Clearway Energy, formerly a part of energy conglomerate NRG, recently changed names after NRG essentially sold a majority stake in the company to Global Infrastructure Partners, which is privately held.

Clearway said its operating footprint, including assets owned by an affiliate, includes wind, solar and thermal energy assets. All told, the company says it has the energy infrastructure to power 2.7 million homes.

And it has been paying a dividend yield of more than 6% under its previous ownership arrangement with NRG. In a webcast to unveil the new Clearway Energy, company officials said they have a dividend payout target ratio of 80-85% going forward. They also anticipate growing the dividend payout by 5% to 8% annually starting in 2019.

Most of the company’s assets are wind and solar renewable energy projects, including an 8.9 gigawatt pipeline of renewable energy projects that provide ample room for growth in the future. 

Because GIP has a controlling interest in Clearway, shareholders may be concerned about how well their interests are aligned with the majority owner. So far, nothing I can see raises any red flags about the arrangement. More about Clearway’s governance and financial condition will be known when the company releases its first earnings report, scheduled for November 1. In the meantime, as I often do with new investments, I’ve added a small stake in Clearway’s common shares to my retirement IRA, with the intention of perhaps adding to my stake once I learn more from the company’s financials. 

According to the recent webcast by GIP and Clearway, GIP will hold 45.2% economic stake in Clearway Group and control 55% of the voting rights. Class C and A shareholders will own 54.8% of Clearway.

The company’s headquarters are in San Francisco.

Taking a Break and Recalling Old Lessons

With most dividend paying stocks taking a dip on Friday, you might expect me to find something that I’d like to add to my portfolio. Or something where I think now is the time to add to may stake.

Today, I’m sitting on the sidelines instead, partly because I’m worried that concern about rising interest rates will continue to pressure dividend stocks.

I have been eyeing a retail stock, but lost some of my enthusiasm after reading an analyst report on the company.

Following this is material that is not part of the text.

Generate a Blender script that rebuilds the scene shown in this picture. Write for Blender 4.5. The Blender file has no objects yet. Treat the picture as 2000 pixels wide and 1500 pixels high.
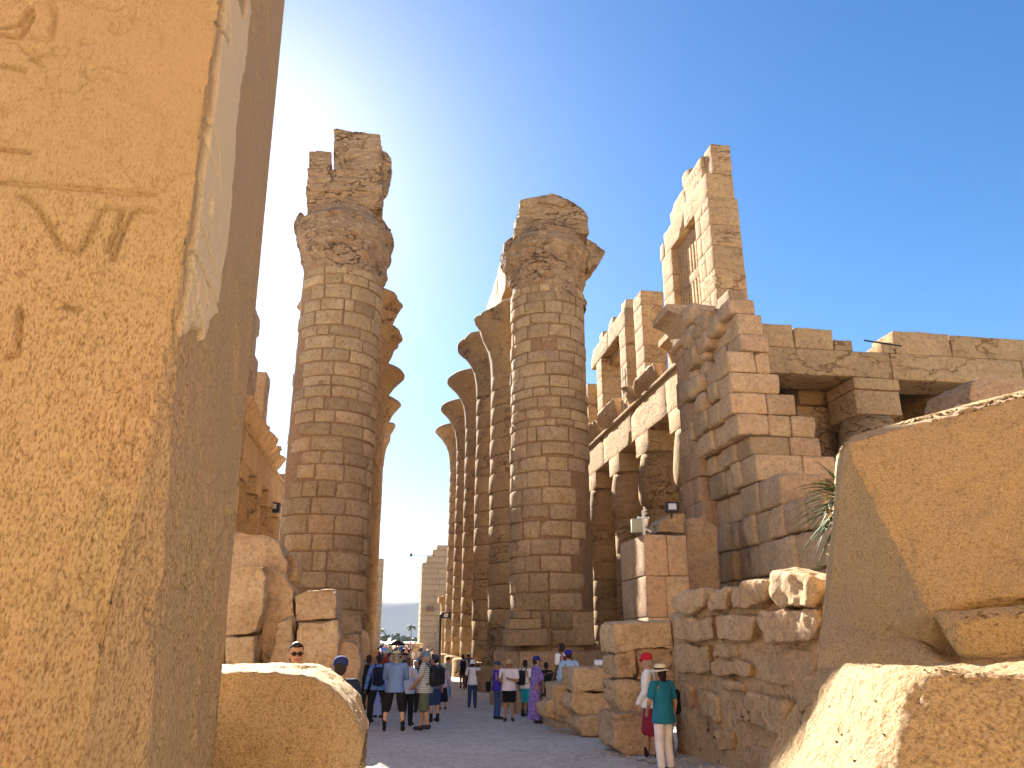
import bpy, bmesh, math, random
import numpy as np
from mathutils import Vector, Matrix
from mathutils.bvhtree import BVHTree

# ------------------------------------------------------------------ camera, sky, sun, exposure
SC = bpy.context.scene
COL = SC.collection
TH = math.atan(0.33)
CT, ST = math.cos(TH), math.sin(TH)
CAMZ = 2.05
cd = bpy.data.cameras.new('camera'); cam = bpy.data.objects.new('camera', cd); COL.objects.link(cam)
cam.location = (0, 0, CAMZ); cam.rotation_euler = (math.pi/2+TH, 0, 0)
cd.sensor_width = 36; cd.lens = 36*1500/2000; cd.clip_start = .05; cd.clip_end = 12000
SC.camera = cam
SUN_YAW, SUN_EL = math.radians(-23), math.radians(32)      # yaw from +Y, negative to the left
w = bpy.data.worlds.new('World'); SC.world = w; w.use_nodes = True
nt = w.node_tree; bg = nt.nodes['Background']
sky = nt.nodes.new('ShaderNodeTexSky'); sky.sky_type = 'NISHITA'; sky.sun_disc = False
sky.sun_elevation = SUN_EL; sky.sun_rotation = SUN_YAW
sky.air_density = 1.0; sky.dust_density = 0.45; sky.ozone_density = 4.0; sky.altitude = 50
hs = nt.nodes.new('ShaderNodeHueSaturation'); hs.inputs['Saturation'].default_value = 1.3; hs.inputs['Value'].default_value = .80
nt.links.new(sky.outputs[0], hs.inputs['Color']); nt.links.new(hs.outputs[0], bg.inputs[0])
bg.inputs[1].default_value = 0.05
sd = bpy.data.lights.new('sun', 'SUN'); sun = bpy.data.objects.new('sun', sd); COL.objects.link(sun)
sd.energy = 5.0; sd.angle = math.radians(.5); sd.color = (1, .93, .82)
sdir = Vector((math.sin(SUN_YAW)*math.cos(SUN_EL), math.cos(SUN_YAW)*math.cos(SUN_EL), math.sin(SUN_EL)))
sun.rotation_euler = sdir.to_track_quat('Z', 'Y').to_euler()
vs = SC.view_settings; vs.view_transform = 'Standard'; vs.look = 'None'; vs.exposure = 2.25; vs.gamma = 1
vs.use_curve_mapping = False
SC.cycles.max_bounces = 6; SC.cycles.diffuse_bounces = 4
RN = random.Random(7)

# ------------------------------------------------------------------ frames: s runs along the temple axis, t to its right
PSI = math.atan(.1633/1.0528)
A = np.array([-math.sin(PSI), math.cos(PSI), 0.]); R = np.array([math.cos(PSI), math.sin(PSI), 0.])
def W(s, t, z): return A*s + R*t + np.array([0, 0, z])
def ray(px, py):
    u, v = (px-1000)/1500, (750-py)/1500
    return np.array([u, CT-ST*v, ST+CT*v])
CAM = np.array([0, 0, CAMZ])
def P(px, py, Y): d = ray(px, py); return CAM + d*(Y/d[1])
def on_t(px, py, t): d = ray(px, py); return CAM + d*(t/d.dot(R))
def on_s(px, py, s): d = ray(px, py); return CAM + d*(s/d.dot(A))
def st(p): return float(np.dot(p, A)), float(np.dot(p, R)), float(p[2])
def gz(Y): return -0.5*min(max((Y-18)/13, 0), 1)
def G(px, py):
    d = ray(px, py); Y = 15.
    for _ in range(30): Y = (gz(Y)-CAMZ)/d[2]*d[1]
    return CAM + d*(Y/d[1])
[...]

I was reminded of something Jim Cramer said on CNBC this week. Asked if he’d recommend buying LB (parent of Victoria’s Secret) for it’s roughly 9% dividend, and Cramer quickly dismissed the idea, saying he’d never recommend buying shares in a troubled company just because of a high dividend yield.

I think that’s sound advice. (Take it from me – I was buying shares of GE at $25 thinking it can’t go any lower than this.) Once in a while you see a company that’s restructuring or rebuilding, but you want some insight into how well a turnaround plan is faring before you buy. With that in mind, I’ll keep an eye on my retail favorite and let you know if I want it in my portfolio at some point in the future.

Having endorsed Cramer’s viewpoint, I do recall one stock I bought just for yield that turned out, over the long haul, to be a good move. Quite a few years ago, World Wrestling Entertainment – yes, the pro wrestling company – was paying a yield of over 6%, but share prices were dropping because analysts questioned whether or not the company had enough cash flow to continue that payout rate. I bought shares in the low to mid-teen price range, thinking a possible dividend cut was already priced into the stock. Low and behold, the company did slash its payout rate and the stock fell even further.

Luckily, I hung in there. Today, WWE is trading at about $88 a share. While the company’s half a percent dividend yield won’t attract income seeking investors today, it turned out to be quite a growth opportunity. The company’s shares are up nearly three fold from the start of the year, bolstered by a new broadcasting deal that pleased investors. Admittedly, I think the shares may be overpriced at this level, and I’ve been trimming my holdings in recent months.

Now if only WWE execs could counsel GE on its turnaround strategy.